## Exercise objective
Which lines in the records below contain the word "picture"? Copy each of them.

Begin Records for this task

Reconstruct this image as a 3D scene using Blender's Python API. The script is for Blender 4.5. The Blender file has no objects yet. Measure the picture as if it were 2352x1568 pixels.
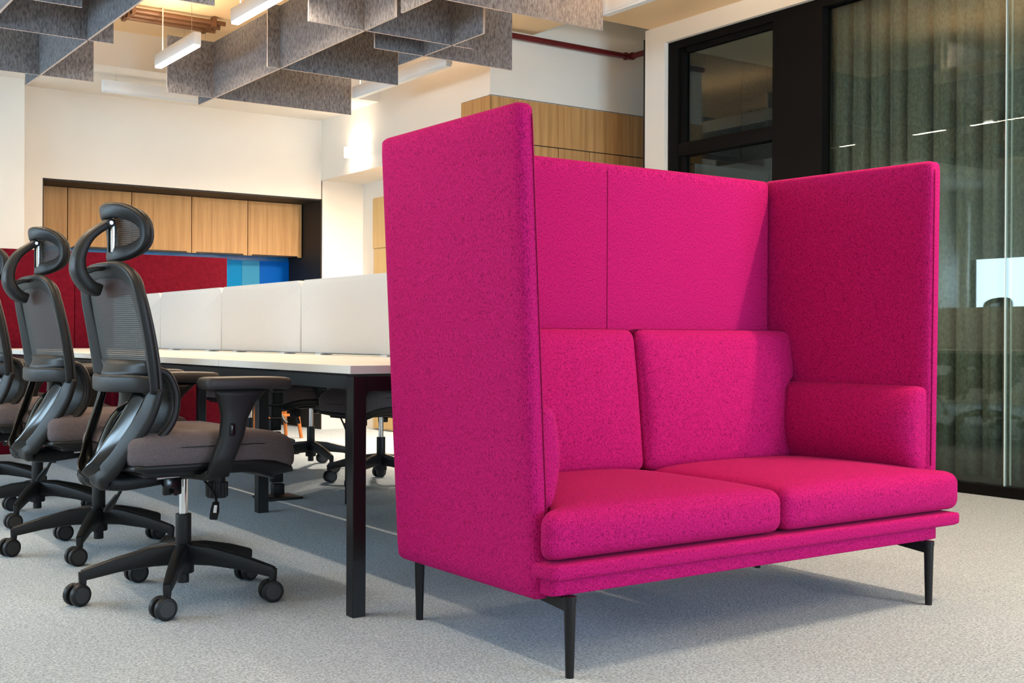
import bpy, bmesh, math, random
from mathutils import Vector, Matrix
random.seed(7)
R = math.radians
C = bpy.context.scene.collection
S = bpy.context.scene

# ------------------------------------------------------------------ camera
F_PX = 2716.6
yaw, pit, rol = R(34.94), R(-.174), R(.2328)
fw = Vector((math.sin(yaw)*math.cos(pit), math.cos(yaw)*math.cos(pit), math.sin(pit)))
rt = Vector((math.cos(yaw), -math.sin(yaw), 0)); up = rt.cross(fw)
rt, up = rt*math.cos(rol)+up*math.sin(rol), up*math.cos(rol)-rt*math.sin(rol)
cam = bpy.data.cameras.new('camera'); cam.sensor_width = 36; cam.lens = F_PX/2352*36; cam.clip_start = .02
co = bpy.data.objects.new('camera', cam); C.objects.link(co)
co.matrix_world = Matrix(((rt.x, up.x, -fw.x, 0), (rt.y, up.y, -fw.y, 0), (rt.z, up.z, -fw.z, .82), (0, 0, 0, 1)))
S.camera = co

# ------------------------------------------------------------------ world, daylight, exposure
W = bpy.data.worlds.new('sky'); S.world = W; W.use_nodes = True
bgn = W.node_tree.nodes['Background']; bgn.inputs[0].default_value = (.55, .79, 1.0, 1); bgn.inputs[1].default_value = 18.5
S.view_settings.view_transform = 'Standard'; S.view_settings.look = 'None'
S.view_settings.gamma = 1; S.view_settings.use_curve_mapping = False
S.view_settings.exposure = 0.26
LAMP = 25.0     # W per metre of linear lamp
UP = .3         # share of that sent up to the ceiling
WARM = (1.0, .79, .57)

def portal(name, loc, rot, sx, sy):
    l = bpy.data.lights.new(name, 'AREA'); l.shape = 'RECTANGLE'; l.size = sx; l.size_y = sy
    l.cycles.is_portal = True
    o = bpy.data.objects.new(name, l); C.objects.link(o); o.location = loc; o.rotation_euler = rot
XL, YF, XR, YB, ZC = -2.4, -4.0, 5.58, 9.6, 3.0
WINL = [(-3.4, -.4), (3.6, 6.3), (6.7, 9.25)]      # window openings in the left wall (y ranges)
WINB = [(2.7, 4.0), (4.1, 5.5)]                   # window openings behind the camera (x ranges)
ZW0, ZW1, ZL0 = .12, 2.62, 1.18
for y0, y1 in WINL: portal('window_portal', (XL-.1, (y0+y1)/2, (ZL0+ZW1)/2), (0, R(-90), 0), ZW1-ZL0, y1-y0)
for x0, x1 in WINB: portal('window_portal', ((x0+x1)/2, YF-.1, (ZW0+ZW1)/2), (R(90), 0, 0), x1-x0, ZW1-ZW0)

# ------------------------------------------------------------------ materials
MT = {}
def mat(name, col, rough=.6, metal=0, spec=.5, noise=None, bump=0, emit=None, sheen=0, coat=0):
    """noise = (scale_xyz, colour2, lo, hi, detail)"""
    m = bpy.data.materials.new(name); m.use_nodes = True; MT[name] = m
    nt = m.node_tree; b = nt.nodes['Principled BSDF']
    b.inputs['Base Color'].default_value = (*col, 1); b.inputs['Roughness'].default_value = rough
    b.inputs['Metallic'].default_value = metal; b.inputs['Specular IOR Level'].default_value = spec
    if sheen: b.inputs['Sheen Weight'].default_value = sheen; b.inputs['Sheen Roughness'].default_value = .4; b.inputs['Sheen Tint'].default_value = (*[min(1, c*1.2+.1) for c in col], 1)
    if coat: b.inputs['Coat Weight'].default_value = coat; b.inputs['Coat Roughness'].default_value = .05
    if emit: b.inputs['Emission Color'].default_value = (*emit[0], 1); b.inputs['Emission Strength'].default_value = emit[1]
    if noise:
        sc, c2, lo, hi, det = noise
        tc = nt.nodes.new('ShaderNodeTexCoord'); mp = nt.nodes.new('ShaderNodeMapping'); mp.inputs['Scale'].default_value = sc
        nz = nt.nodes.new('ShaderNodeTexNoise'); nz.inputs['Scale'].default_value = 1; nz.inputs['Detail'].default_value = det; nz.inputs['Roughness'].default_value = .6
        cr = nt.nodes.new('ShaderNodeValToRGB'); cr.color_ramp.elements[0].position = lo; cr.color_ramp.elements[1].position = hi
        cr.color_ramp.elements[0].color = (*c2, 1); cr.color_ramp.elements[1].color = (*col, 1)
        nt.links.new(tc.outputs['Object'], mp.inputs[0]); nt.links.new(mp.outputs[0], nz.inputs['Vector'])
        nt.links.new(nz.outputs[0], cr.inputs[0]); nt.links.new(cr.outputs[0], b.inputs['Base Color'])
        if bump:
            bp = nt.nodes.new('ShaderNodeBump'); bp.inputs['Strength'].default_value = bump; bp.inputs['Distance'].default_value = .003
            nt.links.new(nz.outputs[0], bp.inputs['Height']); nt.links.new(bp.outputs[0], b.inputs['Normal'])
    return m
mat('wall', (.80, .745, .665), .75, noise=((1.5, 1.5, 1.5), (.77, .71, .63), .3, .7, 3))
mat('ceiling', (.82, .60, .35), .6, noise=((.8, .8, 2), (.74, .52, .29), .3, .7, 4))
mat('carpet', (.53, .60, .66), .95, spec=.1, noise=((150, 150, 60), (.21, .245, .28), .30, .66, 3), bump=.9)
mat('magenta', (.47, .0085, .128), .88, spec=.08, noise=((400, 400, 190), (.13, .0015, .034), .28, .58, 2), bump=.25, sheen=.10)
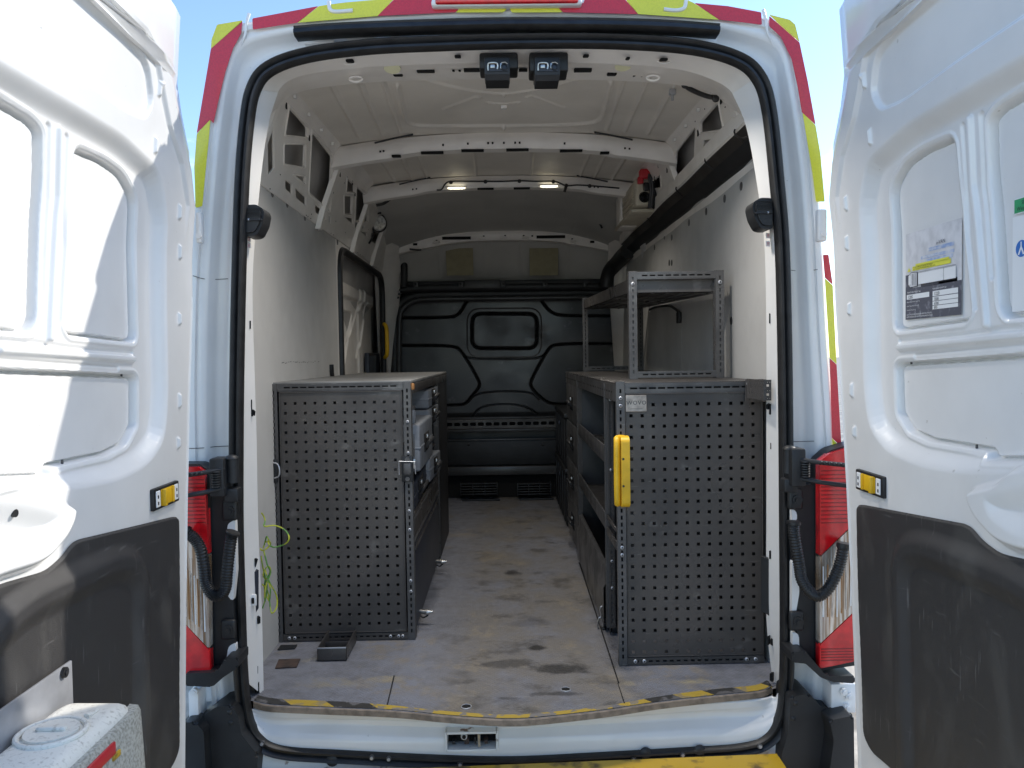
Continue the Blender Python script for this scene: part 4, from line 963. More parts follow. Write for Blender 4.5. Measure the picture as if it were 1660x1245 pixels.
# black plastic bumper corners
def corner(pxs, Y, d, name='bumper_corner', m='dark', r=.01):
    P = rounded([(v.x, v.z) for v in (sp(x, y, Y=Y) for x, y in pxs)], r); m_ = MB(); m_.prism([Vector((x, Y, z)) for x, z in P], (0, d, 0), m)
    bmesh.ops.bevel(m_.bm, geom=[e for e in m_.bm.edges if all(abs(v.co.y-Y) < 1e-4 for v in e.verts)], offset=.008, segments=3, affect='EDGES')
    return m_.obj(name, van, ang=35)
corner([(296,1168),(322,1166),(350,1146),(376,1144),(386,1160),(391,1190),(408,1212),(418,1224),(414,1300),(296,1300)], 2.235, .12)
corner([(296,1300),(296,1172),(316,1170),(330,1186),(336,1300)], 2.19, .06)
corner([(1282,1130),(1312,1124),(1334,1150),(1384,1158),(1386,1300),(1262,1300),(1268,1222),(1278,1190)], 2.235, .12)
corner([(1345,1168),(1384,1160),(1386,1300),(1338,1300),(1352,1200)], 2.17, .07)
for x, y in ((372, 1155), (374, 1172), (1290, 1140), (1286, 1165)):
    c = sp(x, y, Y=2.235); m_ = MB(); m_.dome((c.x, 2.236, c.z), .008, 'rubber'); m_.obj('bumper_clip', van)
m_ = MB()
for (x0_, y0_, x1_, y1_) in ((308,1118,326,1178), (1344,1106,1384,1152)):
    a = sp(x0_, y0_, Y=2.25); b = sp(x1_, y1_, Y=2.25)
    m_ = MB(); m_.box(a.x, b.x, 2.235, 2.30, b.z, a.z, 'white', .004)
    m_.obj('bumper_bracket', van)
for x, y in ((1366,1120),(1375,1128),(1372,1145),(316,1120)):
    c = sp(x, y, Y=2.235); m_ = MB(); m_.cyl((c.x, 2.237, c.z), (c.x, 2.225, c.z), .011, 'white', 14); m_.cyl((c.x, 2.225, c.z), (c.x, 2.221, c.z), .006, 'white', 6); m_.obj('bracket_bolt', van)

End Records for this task

## Solution to this problem
Reconstruct this image as a 3D scene using Blender's Python API. The script is for Blender 4.5. The Blender file has no objects yet. Measure the picture as if it were 2352x1568 pixels.
Continue the Blender Python script for this scene: part 4, from line 963. More parts follow. Write for Blender 4.5. Measure the picture as if it were 1660x1245 pixels.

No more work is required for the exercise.